Communicating the Complexities of Automation with Customer-specific Clarity
More than just equipment connectivity features, NBE automation engineering brings process advantages to our customer operations; from project-wide performance reporting and management information resources, to smart-machine safety and maintenance conditions monitoring. While customer-side engineers and operators are often familiar with the implementation of an automation environment, there are often other customer-side participants who are not comfortable with the complexities and vocabulary of process automation. Because of the varied information needs of our customers, the NBE project management group, throughout project development, and even after start-up, ensures the automation performance and reporting functionality is communicated thoroughly, and appropriately to all customer-side influences.

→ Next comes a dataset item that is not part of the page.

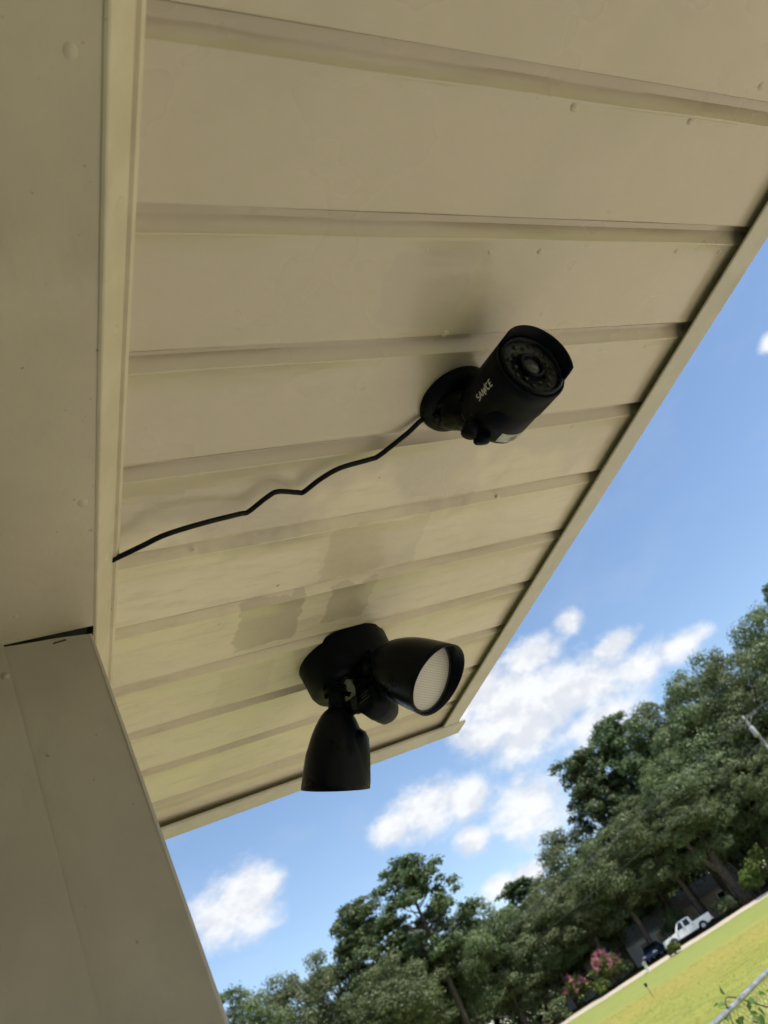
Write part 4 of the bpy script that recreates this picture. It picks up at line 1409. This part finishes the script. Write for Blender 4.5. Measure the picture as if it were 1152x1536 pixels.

Process Assurance Built-in by Fabrication and Assembly Project Management
Because each NBE project is engineered-to-application, there's no build-to-order bill of materials to pull and force-fit to the application. Instead, the NBE project management group, together with the NBE assembly practice lead, prepares a project-specific constructability plan. These plans reach from pre-build influences, such as: team assignments, materials of construction specs, and lead time controls; to fab and assembly process management, FAT protocols, and on-site construction strategies. There are definitely customer-side scheduling and costing advantages gained from this NBE fabrication and assembly PM process. But, what customers seem to remember most, long into the future, is the functional performance, the effectiveness of the equipment, and the process assurance that NBE fabrication and assembly provides to a project.
Project Management and Customer Service: The Source of Project Turnover Success
There's not really a distinct point, after a project ships from the NBE plant, or, even, after a project review occurs, when a formal hand-off takes place from the NBE project management group to the NBE quality assurance group. The PM group and the quality assurance group work side-by-side to ensure pre-commissioning inspections reflect the full and final-built scope and spec. And, during start-up, the PM group and the quality assurance group work on-site to confirm operational requirements are met; and performance specs, such as rate, accuracy, and uptime, are reliable and repeatable. Then, even after project turnover, the PM group and the quality assurance group gather project data and metrics to be used for project portfolio oversight and continuous improvement.